What made it less important after the revolution is the fact in the Cuban case, black communities benefited from the developmental state. It must be noted that unlike South Africa, Cuba provided free quality health care, education and other social services for all its citizens after the revolution.
This denial of racism by Cuban authorities has allowed racism to resurface much more strongly in Cuba in recent years with the bringing back private ownership of property. It is an open secret that the tourism industry is booming in the context of racist practices. For example, it is alleged that hotels and tourist companies are now actively engaged in racialised employment practices. More and more black Cubans are employed in jobs in hotels where they are not visible to tourists, which are usually poorly paying jobs. One reporter reported that the perception is that tourists prefer to be served by light complexion Cubans as opposed to dark. Also with the growing of inequalities in Cuba, more and more black people feel the effects of racism. As a result, to the young black Cubans growing up under the current conditions of increasing inequalities, racism is an issue of concern.
One of the things we can learn is that racism cannot be washed away by wishes even in the context where government policies are geared towards the poor. In South Africa, we cannot say that policies are geared towards the poor, because social services are provided to only to those who can afford, so how much worse can the problem be? Denial of racism is dangerous for social stability. Another lesson is that you do not need corrective policies such as affirmative action or employment equity alone while your whole political-economic framework is promoting competitiveness in the free market. What you are doing with these policies is to serve the markets and not to serve the social and political purpose of social redress. This is fundamental in the failure of our policies.
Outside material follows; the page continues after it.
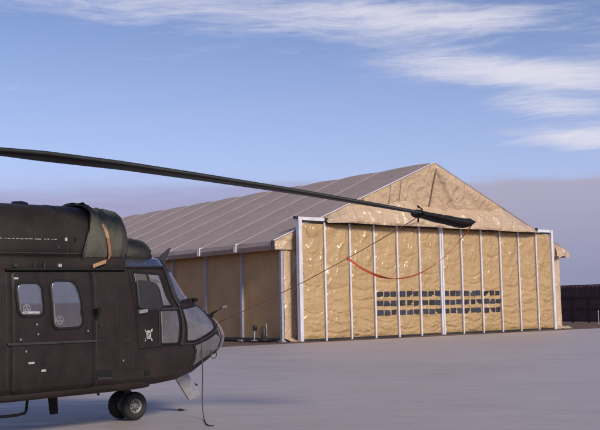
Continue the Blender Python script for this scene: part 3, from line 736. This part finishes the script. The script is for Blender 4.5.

The Cuban approach of providing free social services to all those who cannot afford them seems more important to me even than affirmative action or employment equity. We should aim for an economic system that provides good quality jobs to everyone without regard to colour. Where jobs cannot be provided to all we must provide social support to all those who are poor without regard to colour. However, we must bear in mind that we are coming out of a systematic system of racism which we need to undo. That means that we must be conscious of the effect of apartheid racism in shaping our material accumulation or non-accumulation, in our mindset, in our views about one another and in our public and private institutions in their practices. All these racist patterns will affect whatever we do in future until we have succeeded in overcoming them, which will be in the generations to come when social inequalities are eventually eradicated.